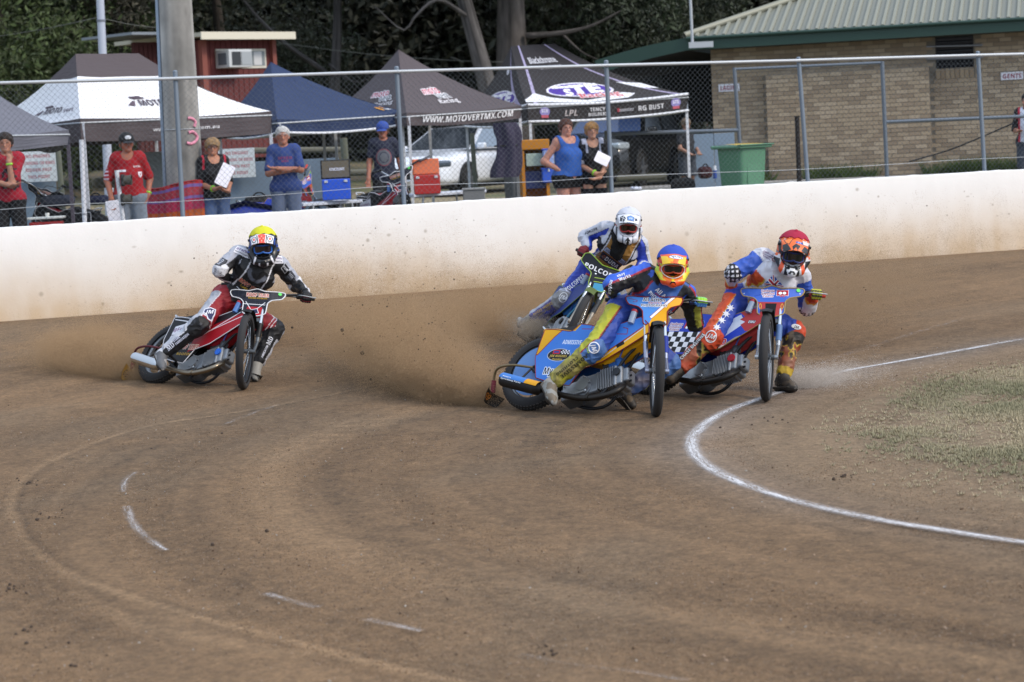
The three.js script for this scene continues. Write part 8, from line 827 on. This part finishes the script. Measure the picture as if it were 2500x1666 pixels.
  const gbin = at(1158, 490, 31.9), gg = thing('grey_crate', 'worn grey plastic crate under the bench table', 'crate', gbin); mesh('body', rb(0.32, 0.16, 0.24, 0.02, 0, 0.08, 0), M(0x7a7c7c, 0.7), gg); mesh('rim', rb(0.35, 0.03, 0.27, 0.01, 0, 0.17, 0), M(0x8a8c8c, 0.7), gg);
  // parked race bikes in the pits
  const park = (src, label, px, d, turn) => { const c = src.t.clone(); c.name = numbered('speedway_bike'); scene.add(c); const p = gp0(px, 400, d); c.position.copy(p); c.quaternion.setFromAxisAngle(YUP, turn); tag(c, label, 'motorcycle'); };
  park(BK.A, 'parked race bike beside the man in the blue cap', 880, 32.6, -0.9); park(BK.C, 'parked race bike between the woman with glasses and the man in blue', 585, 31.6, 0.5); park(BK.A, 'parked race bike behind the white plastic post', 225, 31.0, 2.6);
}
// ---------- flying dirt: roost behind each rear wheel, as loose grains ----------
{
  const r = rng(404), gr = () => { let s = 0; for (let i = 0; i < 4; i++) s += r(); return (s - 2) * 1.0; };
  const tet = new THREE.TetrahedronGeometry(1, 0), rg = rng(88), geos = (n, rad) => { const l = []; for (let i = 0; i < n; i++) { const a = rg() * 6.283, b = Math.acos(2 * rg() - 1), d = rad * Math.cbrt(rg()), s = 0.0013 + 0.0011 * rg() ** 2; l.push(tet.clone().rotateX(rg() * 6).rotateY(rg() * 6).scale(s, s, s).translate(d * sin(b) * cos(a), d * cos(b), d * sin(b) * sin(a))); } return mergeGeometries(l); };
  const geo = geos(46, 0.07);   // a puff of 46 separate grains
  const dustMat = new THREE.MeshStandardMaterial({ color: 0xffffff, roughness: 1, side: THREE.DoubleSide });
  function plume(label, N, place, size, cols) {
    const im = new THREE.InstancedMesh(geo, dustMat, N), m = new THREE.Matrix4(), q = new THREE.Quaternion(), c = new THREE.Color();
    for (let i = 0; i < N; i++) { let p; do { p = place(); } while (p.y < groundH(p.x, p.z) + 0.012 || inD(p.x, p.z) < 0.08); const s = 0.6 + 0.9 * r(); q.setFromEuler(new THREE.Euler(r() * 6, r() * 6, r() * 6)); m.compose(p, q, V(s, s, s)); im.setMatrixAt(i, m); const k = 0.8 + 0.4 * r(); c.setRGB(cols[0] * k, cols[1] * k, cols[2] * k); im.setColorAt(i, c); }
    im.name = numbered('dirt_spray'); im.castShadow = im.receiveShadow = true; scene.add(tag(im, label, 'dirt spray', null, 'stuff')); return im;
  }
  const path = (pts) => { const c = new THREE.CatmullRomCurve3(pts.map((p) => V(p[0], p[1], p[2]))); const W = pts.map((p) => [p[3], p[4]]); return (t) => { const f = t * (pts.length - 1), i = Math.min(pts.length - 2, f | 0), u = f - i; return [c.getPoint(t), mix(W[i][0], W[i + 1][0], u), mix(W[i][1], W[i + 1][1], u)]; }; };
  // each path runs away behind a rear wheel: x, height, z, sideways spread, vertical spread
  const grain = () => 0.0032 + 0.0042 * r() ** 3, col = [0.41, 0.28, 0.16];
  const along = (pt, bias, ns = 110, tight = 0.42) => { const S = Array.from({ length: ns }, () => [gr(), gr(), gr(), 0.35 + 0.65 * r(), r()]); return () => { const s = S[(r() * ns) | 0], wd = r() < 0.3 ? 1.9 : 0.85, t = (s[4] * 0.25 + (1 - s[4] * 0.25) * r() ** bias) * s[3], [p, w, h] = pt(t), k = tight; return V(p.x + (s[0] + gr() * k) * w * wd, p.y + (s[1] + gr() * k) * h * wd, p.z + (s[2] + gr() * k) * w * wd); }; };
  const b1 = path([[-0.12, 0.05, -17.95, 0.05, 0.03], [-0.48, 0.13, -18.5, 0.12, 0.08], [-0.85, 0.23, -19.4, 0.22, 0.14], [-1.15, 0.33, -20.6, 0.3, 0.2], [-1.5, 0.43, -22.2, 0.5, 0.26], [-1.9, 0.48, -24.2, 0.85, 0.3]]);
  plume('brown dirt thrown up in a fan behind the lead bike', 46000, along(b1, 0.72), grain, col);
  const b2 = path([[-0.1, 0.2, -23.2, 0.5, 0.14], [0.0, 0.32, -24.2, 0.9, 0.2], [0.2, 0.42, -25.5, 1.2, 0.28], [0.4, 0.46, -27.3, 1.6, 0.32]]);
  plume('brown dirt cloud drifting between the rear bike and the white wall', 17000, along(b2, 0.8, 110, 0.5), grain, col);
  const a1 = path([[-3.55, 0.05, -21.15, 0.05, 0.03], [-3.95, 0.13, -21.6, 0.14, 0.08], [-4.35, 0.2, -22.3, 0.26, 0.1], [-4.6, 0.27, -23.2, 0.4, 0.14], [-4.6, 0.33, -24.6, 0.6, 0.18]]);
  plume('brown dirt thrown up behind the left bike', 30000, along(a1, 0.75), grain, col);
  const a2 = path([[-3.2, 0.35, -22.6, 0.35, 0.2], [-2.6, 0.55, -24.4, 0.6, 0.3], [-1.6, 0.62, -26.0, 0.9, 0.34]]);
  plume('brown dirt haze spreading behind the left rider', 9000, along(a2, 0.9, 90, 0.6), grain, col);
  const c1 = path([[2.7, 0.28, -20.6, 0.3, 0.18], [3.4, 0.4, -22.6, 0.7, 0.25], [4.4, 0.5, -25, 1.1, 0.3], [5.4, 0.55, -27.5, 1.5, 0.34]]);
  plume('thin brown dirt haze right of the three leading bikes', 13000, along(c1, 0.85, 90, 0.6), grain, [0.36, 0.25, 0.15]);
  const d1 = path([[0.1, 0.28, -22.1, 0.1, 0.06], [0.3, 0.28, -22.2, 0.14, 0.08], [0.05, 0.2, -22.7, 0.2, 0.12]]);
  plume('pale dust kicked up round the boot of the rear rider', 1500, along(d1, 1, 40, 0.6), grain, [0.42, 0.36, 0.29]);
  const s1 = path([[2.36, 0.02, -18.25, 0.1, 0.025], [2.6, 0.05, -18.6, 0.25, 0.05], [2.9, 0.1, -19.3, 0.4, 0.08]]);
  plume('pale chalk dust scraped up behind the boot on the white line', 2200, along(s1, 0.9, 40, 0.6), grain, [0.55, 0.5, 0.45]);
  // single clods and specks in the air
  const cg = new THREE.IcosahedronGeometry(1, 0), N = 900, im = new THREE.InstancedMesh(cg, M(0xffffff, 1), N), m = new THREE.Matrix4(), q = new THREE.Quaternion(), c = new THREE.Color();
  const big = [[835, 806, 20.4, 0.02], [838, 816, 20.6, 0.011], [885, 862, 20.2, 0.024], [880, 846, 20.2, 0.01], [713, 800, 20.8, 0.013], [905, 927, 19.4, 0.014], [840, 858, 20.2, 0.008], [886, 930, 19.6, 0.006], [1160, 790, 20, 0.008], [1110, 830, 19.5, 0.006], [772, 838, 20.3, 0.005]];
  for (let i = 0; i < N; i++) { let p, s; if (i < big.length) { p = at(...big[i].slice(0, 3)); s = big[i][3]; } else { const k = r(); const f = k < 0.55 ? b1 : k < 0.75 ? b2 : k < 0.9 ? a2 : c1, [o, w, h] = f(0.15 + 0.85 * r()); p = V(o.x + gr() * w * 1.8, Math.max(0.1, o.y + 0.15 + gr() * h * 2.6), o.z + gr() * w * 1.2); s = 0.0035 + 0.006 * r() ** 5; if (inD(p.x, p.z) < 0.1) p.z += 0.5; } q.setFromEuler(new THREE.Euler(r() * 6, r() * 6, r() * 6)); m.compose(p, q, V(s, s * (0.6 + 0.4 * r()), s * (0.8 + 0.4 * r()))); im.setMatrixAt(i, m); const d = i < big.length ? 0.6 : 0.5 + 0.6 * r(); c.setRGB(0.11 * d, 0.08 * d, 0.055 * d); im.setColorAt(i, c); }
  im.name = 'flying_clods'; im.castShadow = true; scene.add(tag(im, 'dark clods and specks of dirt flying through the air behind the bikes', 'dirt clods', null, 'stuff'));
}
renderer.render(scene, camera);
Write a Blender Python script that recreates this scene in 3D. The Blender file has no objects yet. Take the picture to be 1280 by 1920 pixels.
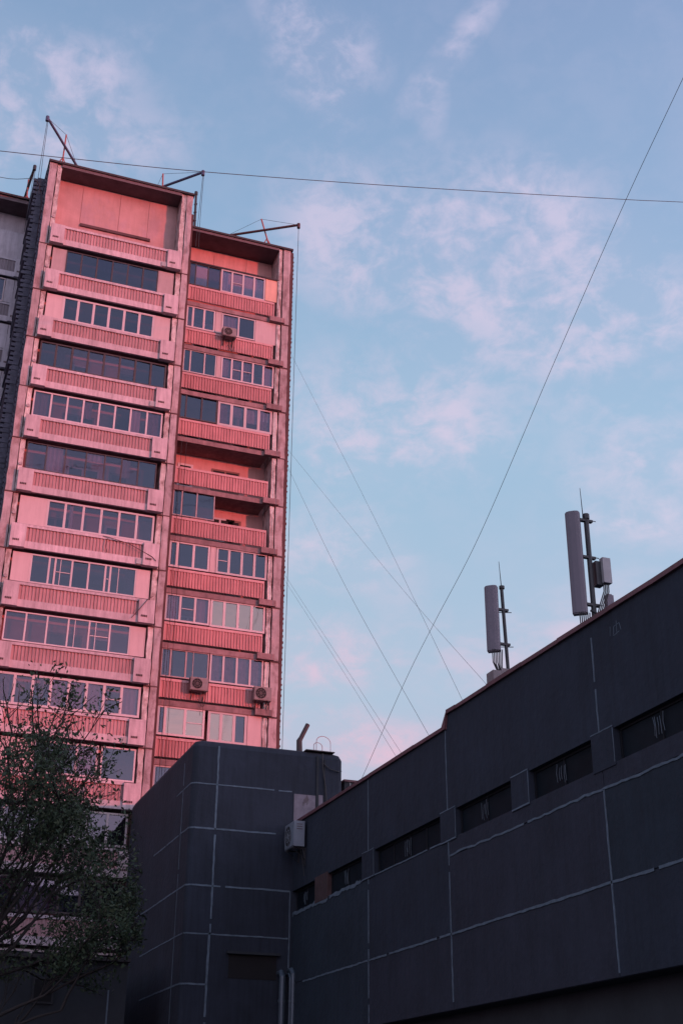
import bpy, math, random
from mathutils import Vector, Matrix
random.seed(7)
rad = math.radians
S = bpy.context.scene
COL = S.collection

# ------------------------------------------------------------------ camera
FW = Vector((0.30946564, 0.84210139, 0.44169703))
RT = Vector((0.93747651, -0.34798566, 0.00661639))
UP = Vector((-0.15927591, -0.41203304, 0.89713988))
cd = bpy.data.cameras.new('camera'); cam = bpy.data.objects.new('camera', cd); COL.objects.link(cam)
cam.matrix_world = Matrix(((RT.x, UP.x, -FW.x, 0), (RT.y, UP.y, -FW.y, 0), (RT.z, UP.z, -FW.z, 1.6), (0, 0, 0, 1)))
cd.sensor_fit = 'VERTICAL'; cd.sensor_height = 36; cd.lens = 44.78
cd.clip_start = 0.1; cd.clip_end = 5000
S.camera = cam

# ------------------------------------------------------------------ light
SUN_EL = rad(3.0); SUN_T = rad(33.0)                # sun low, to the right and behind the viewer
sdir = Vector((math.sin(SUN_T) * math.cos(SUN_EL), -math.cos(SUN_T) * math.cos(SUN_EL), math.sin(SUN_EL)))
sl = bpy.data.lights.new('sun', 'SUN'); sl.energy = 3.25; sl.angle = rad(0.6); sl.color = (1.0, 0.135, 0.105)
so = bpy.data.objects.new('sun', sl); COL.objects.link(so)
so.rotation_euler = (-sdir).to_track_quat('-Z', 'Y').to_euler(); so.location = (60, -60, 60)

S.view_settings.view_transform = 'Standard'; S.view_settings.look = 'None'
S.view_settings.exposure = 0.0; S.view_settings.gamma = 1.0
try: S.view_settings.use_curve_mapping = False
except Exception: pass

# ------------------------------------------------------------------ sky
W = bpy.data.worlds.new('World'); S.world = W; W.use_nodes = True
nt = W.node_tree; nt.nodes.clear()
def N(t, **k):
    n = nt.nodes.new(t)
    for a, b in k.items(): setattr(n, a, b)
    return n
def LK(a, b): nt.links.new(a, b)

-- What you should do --
Every line from the one containing "Write a Blender" through the one containing "except Exception: pass" should be quoted exactly, and no other lines; keep pictures out of the copy.

-- Answer to this exercise --
Write a Blender Python script that recreates this scene in 3D. The Blender file has no objects yet. Take the picture to be 1280 by 1920 pixels.
import bpy, math, random
from mathutils import Vector, Matrix
random.seed(7)
rad = math.radians
S = bpy.context.scene
COL = S.collection

# ------------------------------------------------------------------ camera
FW = Vector((0.30946564, 0.84210139, 0.44169703))
RT = Vector((0.93747651, -0.34798566, 0.00661639))
UP = Vector((-0.15927591, -0.41203304, 0.89713988))
cd = bpy.data.cameras.new('camera'); cam = bpy.data.objects.new('camera', cd); COL.objects.link(cam)
cam.matrix_world = Matrix(((RT.x, UP.x, -FW.x, 0), (RT.y, UP.y, -FW.y, 0), (RT.z, UP.z, -FW.z, 1.6), (0, 0, 0, 1)))
cd.sensor_fit = 'VERTICAL'; cd.sensor_height = 36; cd.lens = 44.78
cd.clip_start = 0.1; cd.clip_end = 5000
S.camera = cam

# ------------------------------------------------------------------ light
SUN_EL = rad(3.0); SUN_T = rad(33.0)                # sun low, to the right and behind the viewer
sdir = Vector((math.sin(SUN_T) * math.cos(SUN_EL), -math.cos(SUN_T) * math.cos(SUN_EL), math.sin(SUN_EL)))
sl = bpy.data.lights.new('sun', 'SUN'); sl.energy = 3.25; sl.angle = rad(0.6); sl.color = (1.0, 0.135, 0.105)
so = bpy.data.objects.new('sun', sl); COL.objects.link(so)
so.rotation_euler = (-sdir).to_track_quat('-Z', 'Y').to_euler(); so.location = (60, -60, 60)

S.view_settings.view_transform = 'Standard'; S.view_settings.look = 'None'
S.view_settings.exposure = 0.0; S.view_settings.gamma = 1.0
try: S.view_settings.use_curve_mapping = False
except Exception: pass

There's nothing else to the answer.